Exercise goal:
Leave out the pictures and restate the rest of the data exactly.
--------
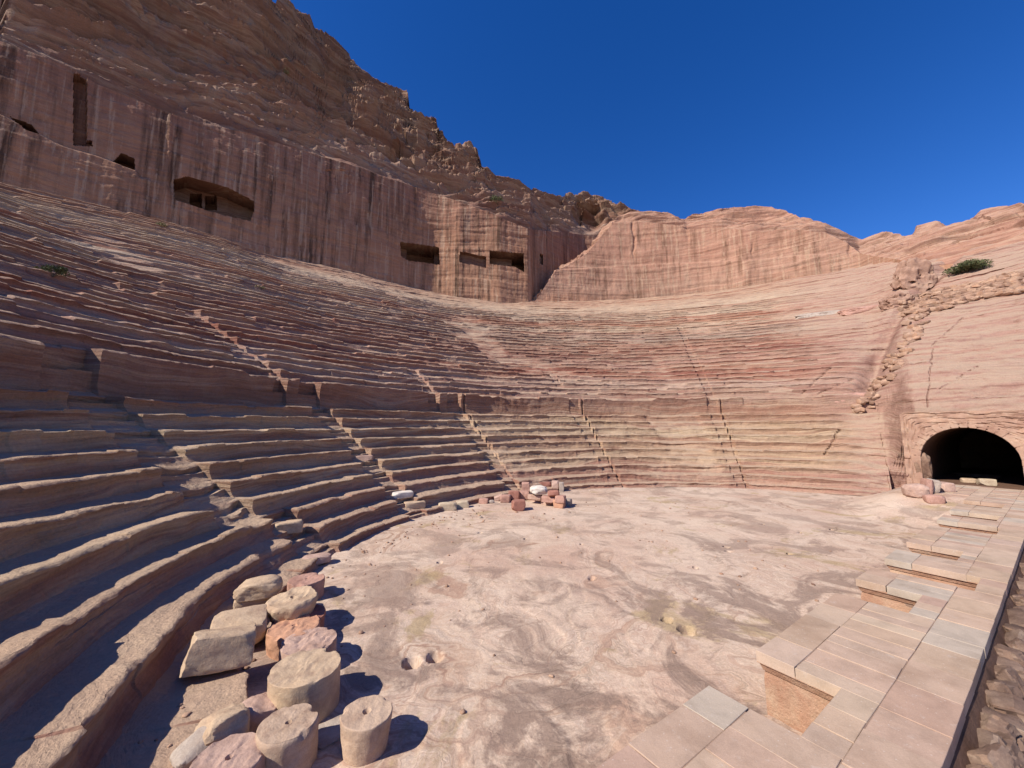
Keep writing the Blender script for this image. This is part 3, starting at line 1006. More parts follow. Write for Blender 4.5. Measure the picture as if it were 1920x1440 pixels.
RB = [(990, 570), (1005, 567), (1100, 562), (1228, 551), (1313, 541), (1399, 533), (1527, 512), (1612, 492), (1700, 500), (1760, 508), (1830, 502), (1920, 488), (2100, 470)]
RT = [(990, 572), (1003, 566), (1015, 548), (1027, 531), (1040, 511), (1070, 494), (1100, 476), (1112, 462), (1127, 442), (1151, 418), (1190, 415), (1271, 423), (1288, 430), (1356, 426), (1433, 435), (1484, 430), (1548, 436), (1591, 457), (1612, 476), (1700, 490), (1760, 498), (1830, 492), (1920, 478), (2100, 455)]
RSKY = [(990, 570), (1003, 563), (1015, 545), (1027, 528), (1040, 507), (1070, 490), (1100, 470), (1112, 452), (1127, 432), (1143, 414), (1160, 405), (1181, 399), (1211, 401), (1245, 398), (1262, 403), (1275, 412), (1284, 413), (1310, 405), (1339, 399), (1399, 390), (1450, 391), (1485, 399), (1510, 408), (1540, 418), (1570, 429), (1600, 441), (1617, 446), (1630, 441), (1655, 436), (1689, 441), (1698, 444), (1711, 441), (1719, 425), (1740, 420), (1758, 416), (1775, 424),
        (1800, 416), (1826, 408), (1839, 397), (1860, 392), (1890, 388), (1920, 389), (2000, 384), (2300, 350)]

def right_side():
    a_b, e_b = azel(RB); a_t, e_t = azel(RT); a_s, e_s = azel(RSKY)
    az = np.concatenate([np.linspace(a_b[0], rad(55), 950), np.radians(np.linspace(55.5, 80, 60))])
    cl = np.clip(az, a_b[0], a_b[-1])
    tb = smooth1(solve_base(cl, np.interp(cl, a_b, e_b)), 8)
    Rr = np.hypot(tb * np.sin(az) - CC[0], tb * np.cos(az) - CC[1])
    zb = UP_Z + (np.minimum(Rr, 63) - UP_R) * UPS
    et = np.interp(az, a_t, e_t)
    tt = tb + .5 + np.maximum(0, et - np.interp(az, a_b, e_b)) * 3
    zt = CAMH + et * tt * np.cos(az)
    es = np.interp(az, a_s, e_s)
    sl = np.interp(np.degrees(az), [3, 12, 30, 42, 55, 80], [1.2, 1.1, .95, .8, .8, .8])
    def extras(u, v):
        d = np.zeros_like(u)
        for uc, w_, dp, va, vb in ((1188, 2.5, .35, 415, 480), (1410, 2, .2, 455, 480), (1592, 3, .35, 440, 480), (1288, 4, .25, 425, 450)):
            d += dp * np.exp(-((u - uc + 2.5 * vn(u * 0, v * .11, 0 * v, 3)) / w_) ** 2) * sstep(va - 4, va + 6, v) * sstep(vb + 8, vb - 8, v)
        lg = np.interp(u, [1005, 1190, 1400, 1620], [510, 497, 488, 470])
        d -= .22 * sstep(-2, 2, v - lg)
        return d
    wall_and_hill(az, tb, zb, tt, zt, es * np.cos(az), sl, 'cliff_wall', 'hillside', SPUR, SPUR_H, 110, 150,
                  'sunlit orange cliff wall with pale vertical streaks, cut into the domed spur at the back', 'cliff wall', 300, .30, .62, (), extras, bench=.6, maxrun=30)
SPUR_H = rock('spur_top_sandstone', [(15, C_PINK), (22, C_PINK), (28, (0.42, 0.22, 0.16)), (34, (0.43, 0.25, 0.19)), (40, C_PINK)], 14, 44, warp=1.2, band=0.5, dust=.15, bumps=.7)
right_side()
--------
Output for this task:
Keep writing the Blender script for this image. This is part 3, starting at line 1006. More parts follow. Write for Blender 4.5. Measure the picture as if it were 1920x1440 pixels.
RB = [(990, 570), (1005, 567), (1100, 562), (1228, 551), (1313, 541), (1399, 533), (1527, 512), (1612, 492), (1700, 500), (1760, 508), (1830, 502), (1920, 488), (2100, 470)]
RT = [(990, 572), (1003, 566), (1015, 548), (1027, 531), (1040, 511), (1070, 494), (1100, 476), (1112, 462), (1127, 442), (1151, 418), (1190, 415), (1271, 423), (1288, 430), (1356, 426), (1433, 435), (1484, 430), (1548, 436), (1591, 457), (1612, 476), (1700, 490), (1760, 498), (1830, 492), (1920, 478), (2100, 455)]
RSKY = [(990, 570), (1003, 563), (1015, 545), (1027, 528), (1040, 507), (1070, 490), (1100, 470), (1112, 452), (1127, 432), (1143, 414), (1160, 405), (1181, 399), (1211, 401), (1245, 398), (1262, 403), (1275, 412), (1284, 413), (1310, 405), (1339, 399), (1399, 390), (1450, 391), (1485, 399), (1510, 408), (1540, 418), (1570, 429), (1600, 441), (1617, 446), (1630, 441), (1655, 436), (1689, 441), (1698, 444), (1711, 441), (1719, 425), (1740, 420), (1758, 416), (1775, 424),
        (1800, 416), (1826, 408), (1839, 397), (1860, 392), (1890, 388), (1920, 389), (2000, 384), (2300, 350)]

def right_side():
    a_b, e_b = azel(RB); a_t, e_t = azel(RT); a_s, e_s = azel(RSKY)
    az = np.concatenate([np.linspace(a_b[0], rad(55), 950), np.radians(np.linspace(55.5, 80, 60))])
    cl = np.clip(az, a_b[0], a_b[-1])
    tb = smooth1(solve_base(cl, np.interp(cl, a_b, e_b)), 8)
    Rr = np.hypot(tb * np.sin(az) - CC[0], tb * np.cos(az) - CC[1])
    zb = UP_Z + (np.minimum(Rr, 63) - UP_R) * UPS
    et = np.interp(az, a_t, e_t)
    tt = tb + .5 + np.maximum(0, et - np.interp(az, a_b, e_b)) * 3
    zt = CAMH + et * tt * np.cos(az)
    es = np.interp(az, a_s, e_s)
    sl = np.interp(np.degrees(az), [3, 12, 30, 42, 55, 80], [1.2, 1.1, .95, .8, .8, .8])
    def extras(u, v):
        d = np.zeros_like(u)
        for uc, w_, dp, va, vb in ((1188, 2.5, .35, 415, 480), (1410, 2, .2, 455, 480), (1592, 3, .35, 440, 480), (1288, 4, .25, 425, 450)):
            d += dp * np.exp(-((u - uc + 2.5 * vn(u * 0, v * .11, 0 * v, 3)) / w_) ** 2) * sstep(va - 4, va + 6, v) * sstep(vb + 8, vb - 8, v)
        lg = np.interp(u, [1005, 1190, 1400, 1620], [510, 497, 488, 470])
        d -= .22 * sstep(-2, 2, v - lg)
        return d
    wall_and_hill(az, tb, zb, tt, zt, es * np.cos(az), sl, 'cliff_wall', 'hillside', SPUR, SPUR_H, 110, 150,
                  'sunlit orange cliff wall with pale vertical streaks, cut into the domed spur at the back', 'cliff wall', 300, .30, .62, (), extras, bench=.6, maxrun=30)
SPUR_H = rock('spur_top_sandstone', [(15, C_PINK), (22, C_PINK), (28, (0.42, 0.22, 0.16)), (34, (0.43, 0.25, 0.19)), (40, C_PINK)], 14, 44, warp=1.2, band=0.5, dust=.15, bumps=.7)
right_side()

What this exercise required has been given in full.